Correspondence on Michael Sturza’s The London Revolution 1640-1643: Class Struggles in 17th Century England

(As this critique of my review of Michael Sturza’s The London Revolution 1640-1643: Class Struggles in 17th Century England[1] is in the public domain I will publish it here and will reply to Sturza’s article which first appeared on Academia.EU at a later date.)

Christopher Thompson uses Livesey’s favourable but somewhat misleading review of my book to launch an anti-Marxist diatribe rejecting the idea that social class analysis could possibly be credible. His flat denial of Revisionism’s compatibility with Thatcherism, “This contention is completely untenable,” is spoken like a true Revisionist and illustrates why he and I are mostly talking past each other.

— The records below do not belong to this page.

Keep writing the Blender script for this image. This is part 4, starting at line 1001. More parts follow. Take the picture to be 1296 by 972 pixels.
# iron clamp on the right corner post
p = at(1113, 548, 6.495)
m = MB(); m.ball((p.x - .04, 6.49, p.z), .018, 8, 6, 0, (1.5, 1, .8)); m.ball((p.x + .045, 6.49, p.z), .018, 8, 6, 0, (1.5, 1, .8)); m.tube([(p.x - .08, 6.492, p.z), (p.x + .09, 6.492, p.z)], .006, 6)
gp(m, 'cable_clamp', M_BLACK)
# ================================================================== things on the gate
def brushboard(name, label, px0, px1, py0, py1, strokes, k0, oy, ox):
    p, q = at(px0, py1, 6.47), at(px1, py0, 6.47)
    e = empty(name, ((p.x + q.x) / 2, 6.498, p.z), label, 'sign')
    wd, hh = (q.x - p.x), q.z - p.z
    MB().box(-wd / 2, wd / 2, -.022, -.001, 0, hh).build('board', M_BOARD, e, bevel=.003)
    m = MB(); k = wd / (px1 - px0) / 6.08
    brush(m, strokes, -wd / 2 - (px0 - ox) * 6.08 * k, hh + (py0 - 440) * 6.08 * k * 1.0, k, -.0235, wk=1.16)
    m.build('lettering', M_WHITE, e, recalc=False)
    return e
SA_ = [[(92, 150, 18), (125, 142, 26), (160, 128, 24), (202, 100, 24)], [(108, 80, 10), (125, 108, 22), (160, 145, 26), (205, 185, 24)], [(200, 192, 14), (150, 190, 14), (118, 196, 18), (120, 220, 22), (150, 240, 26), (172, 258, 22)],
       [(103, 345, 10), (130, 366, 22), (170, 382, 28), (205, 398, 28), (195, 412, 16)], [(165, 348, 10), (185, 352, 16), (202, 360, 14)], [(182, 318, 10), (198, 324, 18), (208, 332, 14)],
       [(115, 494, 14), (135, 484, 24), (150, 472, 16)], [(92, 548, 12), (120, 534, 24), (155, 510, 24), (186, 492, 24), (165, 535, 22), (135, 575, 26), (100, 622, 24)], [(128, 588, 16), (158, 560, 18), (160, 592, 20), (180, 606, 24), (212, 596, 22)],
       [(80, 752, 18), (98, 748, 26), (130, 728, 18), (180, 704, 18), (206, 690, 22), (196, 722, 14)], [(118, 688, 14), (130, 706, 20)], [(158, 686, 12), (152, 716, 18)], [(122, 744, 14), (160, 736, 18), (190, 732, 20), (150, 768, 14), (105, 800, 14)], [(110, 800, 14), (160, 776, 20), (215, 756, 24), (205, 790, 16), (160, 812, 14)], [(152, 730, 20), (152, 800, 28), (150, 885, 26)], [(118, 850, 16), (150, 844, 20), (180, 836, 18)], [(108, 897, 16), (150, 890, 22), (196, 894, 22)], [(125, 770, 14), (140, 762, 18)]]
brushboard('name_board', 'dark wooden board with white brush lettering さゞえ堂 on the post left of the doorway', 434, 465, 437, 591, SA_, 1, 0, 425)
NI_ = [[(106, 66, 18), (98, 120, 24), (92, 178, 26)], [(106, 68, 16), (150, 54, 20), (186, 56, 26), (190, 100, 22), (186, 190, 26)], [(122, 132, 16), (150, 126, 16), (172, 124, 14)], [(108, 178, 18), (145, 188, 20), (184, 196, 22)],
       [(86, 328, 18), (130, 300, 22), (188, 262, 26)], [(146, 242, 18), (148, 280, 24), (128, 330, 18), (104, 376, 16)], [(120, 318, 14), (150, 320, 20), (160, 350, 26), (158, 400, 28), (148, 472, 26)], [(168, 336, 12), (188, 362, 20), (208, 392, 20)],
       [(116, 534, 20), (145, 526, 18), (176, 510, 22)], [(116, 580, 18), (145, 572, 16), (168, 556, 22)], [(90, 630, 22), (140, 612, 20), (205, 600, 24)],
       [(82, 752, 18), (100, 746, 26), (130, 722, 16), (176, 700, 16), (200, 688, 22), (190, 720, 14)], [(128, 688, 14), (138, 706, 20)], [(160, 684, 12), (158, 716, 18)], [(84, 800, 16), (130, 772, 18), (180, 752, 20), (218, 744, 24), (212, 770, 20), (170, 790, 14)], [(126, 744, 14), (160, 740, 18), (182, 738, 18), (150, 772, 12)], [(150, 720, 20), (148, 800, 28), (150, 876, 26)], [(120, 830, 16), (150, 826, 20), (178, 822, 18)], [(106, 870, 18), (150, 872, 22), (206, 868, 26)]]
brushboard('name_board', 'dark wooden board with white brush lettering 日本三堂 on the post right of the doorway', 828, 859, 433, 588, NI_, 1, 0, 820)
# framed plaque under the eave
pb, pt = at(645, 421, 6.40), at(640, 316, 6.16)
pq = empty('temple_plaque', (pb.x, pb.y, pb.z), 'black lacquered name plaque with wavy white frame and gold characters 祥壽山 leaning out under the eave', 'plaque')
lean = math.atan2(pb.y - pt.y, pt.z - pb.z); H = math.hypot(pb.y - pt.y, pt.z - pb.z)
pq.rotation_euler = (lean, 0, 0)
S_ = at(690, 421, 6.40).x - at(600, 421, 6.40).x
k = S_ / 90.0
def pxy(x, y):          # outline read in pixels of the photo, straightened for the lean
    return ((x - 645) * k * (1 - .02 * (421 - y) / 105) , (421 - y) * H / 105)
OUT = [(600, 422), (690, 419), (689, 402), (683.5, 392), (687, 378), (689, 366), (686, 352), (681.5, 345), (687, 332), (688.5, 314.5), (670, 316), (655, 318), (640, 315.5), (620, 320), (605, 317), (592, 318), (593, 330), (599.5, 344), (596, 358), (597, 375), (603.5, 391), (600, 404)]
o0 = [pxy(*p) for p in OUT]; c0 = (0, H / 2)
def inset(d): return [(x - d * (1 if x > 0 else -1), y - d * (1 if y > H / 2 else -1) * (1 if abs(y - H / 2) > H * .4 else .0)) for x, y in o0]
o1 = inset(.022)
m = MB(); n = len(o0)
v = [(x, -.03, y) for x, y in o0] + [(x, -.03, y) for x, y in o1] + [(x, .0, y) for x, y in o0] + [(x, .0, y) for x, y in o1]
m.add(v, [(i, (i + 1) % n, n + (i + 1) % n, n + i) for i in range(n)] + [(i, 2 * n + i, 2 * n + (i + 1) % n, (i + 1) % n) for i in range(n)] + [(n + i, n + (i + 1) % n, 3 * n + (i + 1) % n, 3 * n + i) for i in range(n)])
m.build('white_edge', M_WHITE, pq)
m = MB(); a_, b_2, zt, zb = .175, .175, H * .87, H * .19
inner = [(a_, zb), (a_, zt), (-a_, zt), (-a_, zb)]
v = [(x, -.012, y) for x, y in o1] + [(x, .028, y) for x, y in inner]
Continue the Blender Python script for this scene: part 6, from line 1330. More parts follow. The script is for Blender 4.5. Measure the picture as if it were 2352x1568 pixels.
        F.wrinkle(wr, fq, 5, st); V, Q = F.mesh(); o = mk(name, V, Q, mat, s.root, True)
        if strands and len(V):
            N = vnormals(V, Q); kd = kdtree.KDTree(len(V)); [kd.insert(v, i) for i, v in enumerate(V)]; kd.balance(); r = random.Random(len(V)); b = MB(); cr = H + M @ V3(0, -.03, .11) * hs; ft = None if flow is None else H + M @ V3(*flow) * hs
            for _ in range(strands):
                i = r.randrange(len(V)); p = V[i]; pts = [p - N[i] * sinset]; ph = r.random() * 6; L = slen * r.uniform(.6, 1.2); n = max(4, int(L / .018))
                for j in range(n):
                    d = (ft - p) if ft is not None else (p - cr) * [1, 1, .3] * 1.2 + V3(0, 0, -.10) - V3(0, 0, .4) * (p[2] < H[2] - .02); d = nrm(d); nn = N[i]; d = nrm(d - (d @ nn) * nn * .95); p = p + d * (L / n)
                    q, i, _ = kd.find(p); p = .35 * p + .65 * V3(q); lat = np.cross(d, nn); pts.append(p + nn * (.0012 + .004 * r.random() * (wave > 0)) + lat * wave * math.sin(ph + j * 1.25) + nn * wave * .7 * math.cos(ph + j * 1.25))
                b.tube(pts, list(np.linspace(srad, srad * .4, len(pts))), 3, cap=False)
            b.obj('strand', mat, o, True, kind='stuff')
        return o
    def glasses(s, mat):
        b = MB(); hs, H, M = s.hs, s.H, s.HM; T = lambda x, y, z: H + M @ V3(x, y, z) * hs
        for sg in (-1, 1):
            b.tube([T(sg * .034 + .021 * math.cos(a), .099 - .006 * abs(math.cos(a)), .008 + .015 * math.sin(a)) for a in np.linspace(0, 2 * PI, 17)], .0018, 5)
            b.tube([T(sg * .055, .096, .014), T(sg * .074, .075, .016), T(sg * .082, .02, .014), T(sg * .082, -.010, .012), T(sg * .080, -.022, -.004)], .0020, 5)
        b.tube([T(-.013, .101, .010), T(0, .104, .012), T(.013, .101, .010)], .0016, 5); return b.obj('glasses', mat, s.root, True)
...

It is not clear that Thompson has read my book. He simply repeats tired claims that various bourgeois historians have “proved” the case against Christopher Hill and Marxism. Thompson is right on one point at least: Hill did try to answer his Revisionist critics. It is Livesey who falsely ascribed to me the claim that he didn’t. But Hill was unable to effectively defend the Marxist viewpoint due to the flaw in his analysis. This left him vulnerable to attacks by Revisionists, who took prodigious advantage of Hill’s weakness to deny any revolution that ever took place in England.

The actual history of the period proves otherwise, despite Thompson’s offhand dismissal that “mob activities and riots were much less important than figures like Hill or Manning, or Sturza supposed.” One might ask whether the the fall of the Bastille, and the further role of the Sansculottes in the French Revolution, were also of such little import. After all, Paris was not all of France. Such attempts by bourgeois conservatives and Revisionists to deprecate mass action of the oppressed, and write social revolution out of history, are the signpost of their reactionary bias. Thompson is not the first to assert that because Christopher Hill made errors, Marxist class analysis is thereby invalidated. Readers of my book can decide for themselves.